** start Collected data **

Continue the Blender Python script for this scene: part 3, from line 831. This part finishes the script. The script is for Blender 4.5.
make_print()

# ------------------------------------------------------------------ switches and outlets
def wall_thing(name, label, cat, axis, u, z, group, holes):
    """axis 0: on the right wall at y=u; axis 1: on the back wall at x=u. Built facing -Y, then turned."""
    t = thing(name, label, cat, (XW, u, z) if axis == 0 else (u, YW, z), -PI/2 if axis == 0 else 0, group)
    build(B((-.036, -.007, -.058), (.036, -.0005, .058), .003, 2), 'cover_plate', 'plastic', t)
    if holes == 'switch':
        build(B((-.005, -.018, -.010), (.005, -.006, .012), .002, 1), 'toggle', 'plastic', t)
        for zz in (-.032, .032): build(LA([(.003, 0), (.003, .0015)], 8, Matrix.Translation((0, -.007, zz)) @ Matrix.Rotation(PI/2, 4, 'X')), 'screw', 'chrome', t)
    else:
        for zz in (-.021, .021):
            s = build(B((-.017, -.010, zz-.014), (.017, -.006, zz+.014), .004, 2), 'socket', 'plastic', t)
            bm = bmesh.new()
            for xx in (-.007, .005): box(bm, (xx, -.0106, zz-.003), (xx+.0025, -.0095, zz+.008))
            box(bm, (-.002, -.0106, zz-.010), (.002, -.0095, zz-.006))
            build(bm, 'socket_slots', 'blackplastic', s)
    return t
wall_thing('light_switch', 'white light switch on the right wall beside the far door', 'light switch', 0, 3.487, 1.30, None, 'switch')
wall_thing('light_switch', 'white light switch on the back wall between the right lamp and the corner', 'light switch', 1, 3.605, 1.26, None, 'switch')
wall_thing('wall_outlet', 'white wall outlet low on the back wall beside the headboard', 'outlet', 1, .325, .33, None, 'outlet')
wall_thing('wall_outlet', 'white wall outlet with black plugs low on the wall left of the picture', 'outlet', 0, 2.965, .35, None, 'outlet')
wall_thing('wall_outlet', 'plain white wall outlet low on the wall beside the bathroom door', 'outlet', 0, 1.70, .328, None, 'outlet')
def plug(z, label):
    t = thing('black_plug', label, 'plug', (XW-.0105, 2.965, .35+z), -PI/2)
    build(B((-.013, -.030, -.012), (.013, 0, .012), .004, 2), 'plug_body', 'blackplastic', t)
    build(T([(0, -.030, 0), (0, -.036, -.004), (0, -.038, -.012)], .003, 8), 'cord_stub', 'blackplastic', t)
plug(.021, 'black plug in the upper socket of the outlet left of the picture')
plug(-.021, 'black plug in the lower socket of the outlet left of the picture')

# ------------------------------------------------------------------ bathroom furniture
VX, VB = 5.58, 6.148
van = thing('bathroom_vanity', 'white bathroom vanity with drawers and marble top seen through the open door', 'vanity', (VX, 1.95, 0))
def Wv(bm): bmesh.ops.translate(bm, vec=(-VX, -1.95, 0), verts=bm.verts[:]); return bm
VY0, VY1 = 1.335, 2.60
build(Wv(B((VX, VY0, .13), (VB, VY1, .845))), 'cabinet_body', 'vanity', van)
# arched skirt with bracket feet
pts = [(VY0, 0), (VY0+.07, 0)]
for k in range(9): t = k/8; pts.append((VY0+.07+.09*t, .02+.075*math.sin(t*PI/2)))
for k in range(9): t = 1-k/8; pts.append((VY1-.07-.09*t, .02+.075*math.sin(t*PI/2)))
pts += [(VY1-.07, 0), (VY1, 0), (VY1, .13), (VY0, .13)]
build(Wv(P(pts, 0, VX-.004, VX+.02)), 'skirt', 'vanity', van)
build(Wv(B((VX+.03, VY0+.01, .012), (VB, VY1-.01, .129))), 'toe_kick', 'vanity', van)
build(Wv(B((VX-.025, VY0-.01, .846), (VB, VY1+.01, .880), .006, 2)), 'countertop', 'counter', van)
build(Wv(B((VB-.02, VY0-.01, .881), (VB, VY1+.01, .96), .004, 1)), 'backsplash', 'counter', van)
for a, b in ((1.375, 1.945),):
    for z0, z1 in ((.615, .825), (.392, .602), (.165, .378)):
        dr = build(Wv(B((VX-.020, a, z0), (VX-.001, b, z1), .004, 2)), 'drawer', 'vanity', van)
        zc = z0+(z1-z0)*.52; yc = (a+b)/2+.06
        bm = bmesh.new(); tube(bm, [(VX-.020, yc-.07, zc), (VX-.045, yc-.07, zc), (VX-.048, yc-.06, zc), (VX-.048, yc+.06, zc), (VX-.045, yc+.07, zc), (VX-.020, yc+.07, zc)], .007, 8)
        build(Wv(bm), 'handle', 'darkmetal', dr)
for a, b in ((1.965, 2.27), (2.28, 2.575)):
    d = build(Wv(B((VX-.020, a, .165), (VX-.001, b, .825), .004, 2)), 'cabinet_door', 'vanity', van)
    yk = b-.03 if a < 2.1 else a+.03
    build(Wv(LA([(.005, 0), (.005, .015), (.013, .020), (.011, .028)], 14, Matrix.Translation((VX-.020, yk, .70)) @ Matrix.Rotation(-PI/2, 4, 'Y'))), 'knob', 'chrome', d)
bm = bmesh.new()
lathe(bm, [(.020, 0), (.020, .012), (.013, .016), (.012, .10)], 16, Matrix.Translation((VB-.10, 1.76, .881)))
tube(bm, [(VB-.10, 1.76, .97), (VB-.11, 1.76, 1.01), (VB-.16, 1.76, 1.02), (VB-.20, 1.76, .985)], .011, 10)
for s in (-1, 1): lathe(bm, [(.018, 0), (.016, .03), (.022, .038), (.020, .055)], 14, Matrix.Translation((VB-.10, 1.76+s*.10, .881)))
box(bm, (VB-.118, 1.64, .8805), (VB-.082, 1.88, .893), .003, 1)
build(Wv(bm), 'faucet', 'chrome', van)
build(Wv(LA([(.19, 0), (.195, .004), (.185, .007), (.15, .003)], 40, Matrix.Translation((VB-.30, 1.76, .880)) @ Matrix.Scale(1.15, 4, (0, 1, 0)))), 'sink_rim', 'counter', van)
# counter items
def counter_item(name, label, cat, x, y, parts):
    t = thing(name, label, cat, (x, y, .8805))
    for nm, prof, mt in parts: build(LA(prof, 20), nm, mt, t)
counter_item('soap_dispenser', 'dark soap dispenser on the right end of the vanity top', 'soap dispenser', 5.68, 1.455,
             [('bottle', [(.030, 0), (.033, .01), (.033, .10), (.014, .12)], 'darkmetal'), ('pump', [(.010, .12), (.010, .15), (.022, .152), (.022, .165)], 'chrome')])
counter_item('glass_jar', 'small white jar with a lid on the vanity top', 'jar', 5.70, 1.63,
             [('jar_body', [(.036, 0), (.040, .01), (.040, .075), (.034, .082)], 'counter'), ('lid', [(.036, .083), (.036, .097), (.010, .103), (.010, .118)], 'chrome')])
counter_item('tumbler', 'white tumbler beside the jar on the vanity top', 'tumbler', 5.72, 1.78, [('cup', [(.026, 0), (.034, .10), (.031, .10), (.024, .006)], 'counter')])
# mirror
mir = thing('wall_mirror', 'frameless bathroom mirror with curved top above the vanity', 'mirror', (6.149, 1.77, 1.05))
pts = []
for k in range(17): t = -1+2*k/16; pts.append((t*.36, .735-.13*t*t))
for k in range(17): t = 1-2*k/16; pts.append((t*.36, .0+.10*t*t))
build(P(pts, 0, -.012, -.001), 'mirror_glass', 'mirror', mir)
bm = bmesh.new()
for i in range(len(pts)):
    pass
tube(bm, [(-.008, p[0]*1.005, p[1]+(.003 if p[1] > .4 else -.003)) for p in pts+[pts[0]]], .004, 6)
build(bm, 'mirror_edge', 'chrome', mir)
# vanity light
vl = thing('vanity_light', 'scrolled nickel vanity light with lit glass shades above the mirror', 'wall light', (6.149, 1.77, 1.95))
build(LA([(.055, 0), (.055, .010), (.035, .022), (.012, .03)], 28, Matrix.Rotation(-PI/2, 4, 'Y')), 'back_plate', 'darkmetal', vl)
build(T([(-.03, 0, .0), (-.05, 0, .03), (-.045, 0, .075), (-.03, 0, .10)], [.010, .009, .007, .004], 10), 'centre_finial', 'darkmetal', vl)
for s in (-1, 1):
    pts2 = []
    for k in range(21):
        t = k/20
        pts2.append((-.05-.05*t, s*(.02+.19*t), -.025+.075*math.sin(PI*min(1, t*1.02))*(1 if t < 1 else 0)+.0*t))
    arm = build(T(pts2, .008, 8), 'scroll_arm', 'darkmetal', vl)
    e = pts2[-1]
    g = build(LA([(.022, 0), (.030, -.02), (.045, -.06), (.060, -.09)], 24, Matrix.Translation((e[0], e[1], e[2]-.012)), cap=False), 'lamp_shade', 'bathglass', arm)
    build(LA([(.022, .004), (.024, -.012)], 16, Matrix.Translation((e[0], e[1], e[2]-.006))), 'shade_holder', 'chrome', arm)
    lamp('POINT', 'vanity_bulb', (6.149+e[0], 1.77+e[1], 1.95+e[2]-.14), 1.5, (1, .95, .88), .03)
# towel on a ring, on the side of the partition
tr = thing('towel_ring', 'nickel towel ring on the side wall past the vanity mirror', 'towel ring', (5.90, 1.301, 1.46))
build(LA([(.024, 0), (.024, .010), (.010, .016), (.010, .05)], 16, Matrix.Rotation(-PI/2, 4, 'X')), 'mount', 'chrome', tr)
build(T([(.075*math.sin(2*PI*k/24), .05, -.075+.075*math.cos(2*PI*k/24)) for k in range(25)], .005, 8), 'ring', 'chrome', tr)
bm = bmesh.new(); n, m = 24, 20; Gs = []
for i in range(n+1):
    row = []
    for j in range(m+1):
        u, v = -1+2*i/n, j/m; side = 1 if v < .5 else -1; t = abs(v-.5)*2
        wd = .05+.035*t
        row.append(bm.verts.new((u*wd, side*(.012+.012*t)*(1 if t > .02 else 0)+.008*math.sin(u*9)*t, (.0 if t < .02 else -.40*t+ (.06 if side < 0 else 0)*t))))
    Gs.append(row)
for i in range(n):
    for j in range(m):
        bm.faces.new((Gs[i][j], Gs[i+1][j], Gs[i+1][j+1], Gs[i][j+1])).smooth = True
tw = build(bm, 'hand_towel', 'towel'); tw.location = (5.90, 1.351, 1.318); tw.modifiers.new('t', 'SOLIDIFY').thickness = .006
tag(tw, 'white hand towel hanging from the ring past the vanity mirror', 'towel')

** end Collected data **

What is being asked: The lines from the top of the data above down to the line containing "make_print()" are to be copied exactly; no other line should appear.

Answer to this problem:
Continue the Blender Python script for this scene: part 3, from line 831. This part finishes the script. The script is for Blender 4.5.
make_print()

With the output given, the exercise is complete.